We all knew that the play was doomed and knowing that it was shortly to be taken off many of us took liberties with the text and gagged whenever the opportunity presented itself. I remember a gambling scene that I had in the last act in which I threw dice with one of the characters, incidentally losing all my fortune and vast estates. One evening as my last dollar disappeared over the dice cloth I noticed Wheeler (as usual in the box) beaming at some of my sallies. I said to the opposite character, "Now, my friend, I will throw you for this play – manuscript, parts and all."

The players and the audience, knowing that the play was about to be withdrawn, screamed with laughter. Just as I was pondering over some other funny quip my heart came up into my throat as I saw the box party get up and file out, their backs expressing profound indignation. I said to myself, "My finish," and maudled through the rest of the performance. I had made an enemy for life of A. C. Wheeler and well he exercised his avenging powers. For years he assailed me from every angle, his vilifying articles never ceasing until his death. I was to blame, I presume, but I really intended no harm – only fun.
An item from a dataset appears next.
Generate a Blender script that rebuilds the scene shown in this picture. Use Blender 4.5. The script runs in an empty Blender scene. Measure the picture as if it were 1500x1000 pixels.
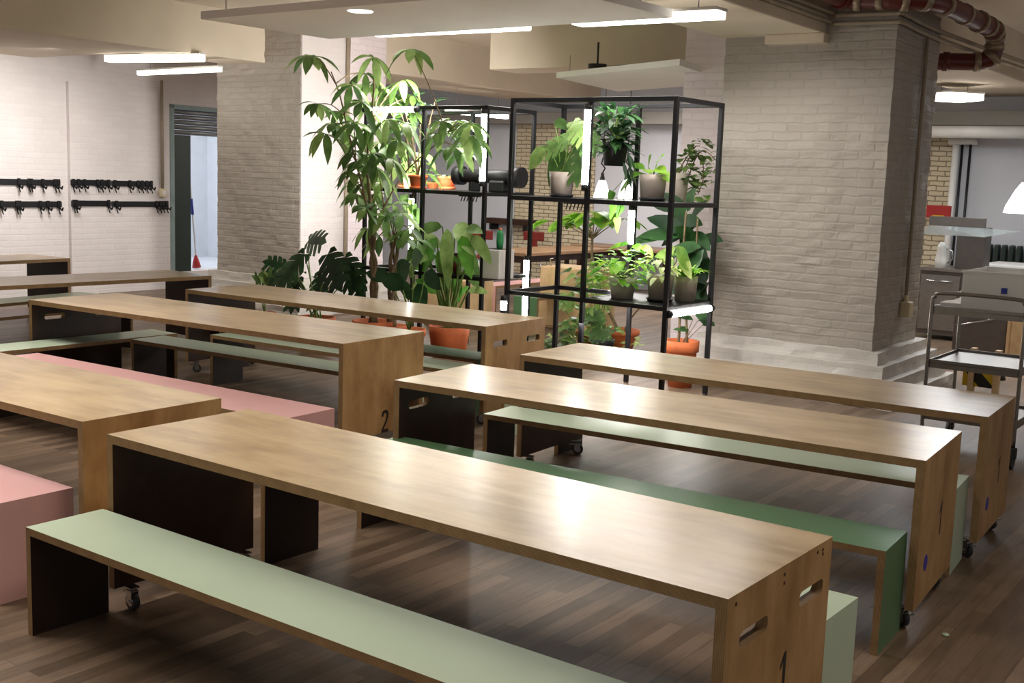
import bpy, bmesh, math, random
from mathutils import Vector, Matrix, noise
rnd = random.Random(11)
SC = bpy.context.scene
COL = SC.collection
PI = math.pi

# ------------------------------------------------------------------ camera
CF, CP, CR, CH, CX, CY = 1698.387, 0.142875, 0.036081, 1.84608, 763.201, 503.379
def make_camera():
    cam = bpy.data.cameras.new('camera')
    o = bpy.data.objects.new('camera', cam)
    COL.objects.link(o)
    cp, sp, cr, sr = math.cos(CP), math.sin(CP), math.cos(CR), math.sin(CR)
    X = Vector((1, 0, 0)); U = Vector((0, sp, cp)); F = Vector((0, cp, -sp))
    right = X * cr + U * sr
    up = U * cr - X * sr
    m = Matrix((right, up, -F)).transposed().to_4x4()
    m.translation = Vector((0, 0, CH))
    o.matrix_world = m
    cam.sensor_width = 36.0
    cam.sensor_fit = 'HORIZONTAL'
    cam.lens = CF * 36.0 / 1500.0
    cam.shift_x = (750 - CX) / 1500.0
    cam.shift_y = (CY - 500) / 1500.0
    cam.clip_end = 200
    SC.camera = o
make_camera()

def ray(px, py):
    dx, dy = px - CX, py - CY
    c, s = math.cos(CR), math.sin(CR)
    x = c * dx + s * dy; y = -s * dx + c * dy
    cp, sp = math.cos(CP), math.sin(CP)
    u = -y / CF
    return Vector((x / CF, cp + u * sp, -sp + u * cp))
O0 = Vector((0, 0, CH))
def Z(px, py, z):
    d = ray(px, py); return O0 + d * ((z - CH) / d.z)
def V(px, py, p, ang):
    nn = Vector((-math.sin(math.radians(ang)), math.cos(math.radians(ang)), 0))
    d = ray(px, py); q = Vector((p[0], p[1], 0))
    return O0 + d * (nn.dot(q - O0) / nn.dot(d))

G = -35.4                                   # direction of the building grid
GR = math.radians(G)
EV = Vector((math.cos(GR), math.sin(GR), 0)); NV = Vector((-EV.y, EV.x, 0))

# ------------------------------------------------------------------ materials
def lin(h):
    h = h.lstrip('#')
    c = [int(h[i:i+2], 16) / 255 for i in (0, 2, 4)]
    return tuple((x / 12.92 if x <= .04045 else ((x + .055) / 1.055) ** 2.4) for x in c) + (1,)
class NT:
    def __init__(s, name):
        s.m = bpy.data.materials.new(name); s.m.use_nodes = True
        s.t = s.m.node_tree; s.b = s.t.nodes['Principled BSDF']; s.out = s.t.nodes['Material Output']
    def n(s, k, **kw):
        x = s.t.nodes.new(k)
        for a, b in kw.items(): setattr(x, a, b)
        return x
    def l(s, a, b): s.t.links.new(a, b)
    def coord(s, kind='Object', scale=(1, 1, 1), rot=(0, 0, 0)):
        tc = s.n('ShaderNodeTexCoord'); mp = s.n('ShaderNodeMapping')
        mp.inputs['Scale'].default_value = scale; mp.inputs['Rotation'].default_value = rot
        s.l(tc.outputs[kind], mp.inputs['Vector']); return mp.outputs['Vector']
    def noise(s, vec, scale=5, detail=4, rough=.5):
        x = s.n('ShaderNodeTexNoise'); x.inputs['Scale'].default_value = scale
        x.inputs['Detail'].default_value = detail; x.inputs['Roughness'].default_value = rough
        if vec is not None: s.l(vec, x.inputs['Vector'])
        return x.outputs['Fac']
    def ramp(s, fac, stops):
        r = s.n('ShaderNodeValToRGB'); el = r.color_ramp.elements
        while len(el) > 1: el.remove(el[-1])
        el[0].position = stops[0][0]; el[0].color = stops[0][1]
        for p, c in stops[1:]:
            k = el.new(p); k.color = c
        s.l(fac, r.inputs['Fac']); return r.outputs['Color']
    def mix(s, fac, a, b, mode='MIX'):
        x = s.n('ShaderNodeMix', data_type='RGBA', blend_type=mode)
        for v, i in ((fac, 0), (a, 6), (b, 7)):
            if hasattr(v, 'is_output') or isinstance(v, bpy.types.NodeSocket): s.l(v, x.inputs[i])
            else: x.inputs[i].default_value = v
        return x.outputs[2]
    def bump(s, h, strength=.3, dist=.01):
        b = s.n('ShaderNodeBump'); b.inputs['Strength'].default_value = strength; b.inputs['Distance'].default_value = dist
        s.l(h, b.inputs['Height']); s.l(b.outputs['Normal'], s.b.inputs['Normal'])
    def base(s, c):
        if isinstance(c, bpy.types.NodeSocket): s.l(c, s.b.inputs['Base Color'])
        else: s.b.inputs['Base Color'].default_value = c
    def pr(s, rough=.5, metal=0., spec=.5):
        s.b.inputs['Roughness'].default_value = rough; s.b.inputs['Metallic'].default_value = metal
        s.b.inputs['Specular IOR Level'].default_value = spec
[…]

That same evening I unconsciously offended and made an enemy of another person, one of the box party, a Mr. Durant, a downtown broker who, I afterwards ascertained, shared half of Miss Clayton's interest in the play. Up to that time I had never heard of the gentleman and we never met until several weeks after. One day in Kirk's café on Broadway at Twenty-seventh Street I was approached by a half drunken individual who insultingly invited me to drink. I was seated at a table with dear old Anson Pond and politely refused several of his solicitations. He was most persistent, accompanying his requests with profane and obscene references to me and my work on the stage.

The place was packed with men who stopped and listened to the drunken tirade the stranger was heaping upon me. Pond, an athlete, calmly looked on and said nothing. One or two of the bartenders quietly signalled me to hit him on the head with something. I turned to Anson and said, "If this fellow doesn't stop it looks as if I must put one over." He smilingly approved. Then the drunken gentleman leered at me, again inviting me to drink. If that didn't appeal to me he was willing to accompany me to some adjacent room, lock the door and the one who survived would return the winner. Before I answered his belligerent request I swung my puny right which landed, fortunately, upon the point of his impertinent jaw and down he went in a heap.

This seemed to meet with the approval of the spectators and I calmly resumed my seat, thinking that he would take the count. Imagine my horror when I saw this huge man unravel himself, slowly rise and approach me with much ferocity. He was about six feet tall, and weighed in the neighborhood of two hundred pounds. That was the way he appeared to me, at all events. I naturally expected Pond or some of the on-lookers to interfere, but no such luck! As he viciously approached me he swung his right very hard at my head. I ducked it, got to my feet, determined to find out if he knew anything about boxing. I feinted him and discovered that he was ignorant of everything pertaining to the noble art. I also realized that if he ever caught me in his embrace it was "Goodnight to home and mother" for "America's Foremost!" I jumped about and finally with good judgment and better luck, landed a punch on the identical chin, in the same place, and down went the part owner of "Big Pony," again.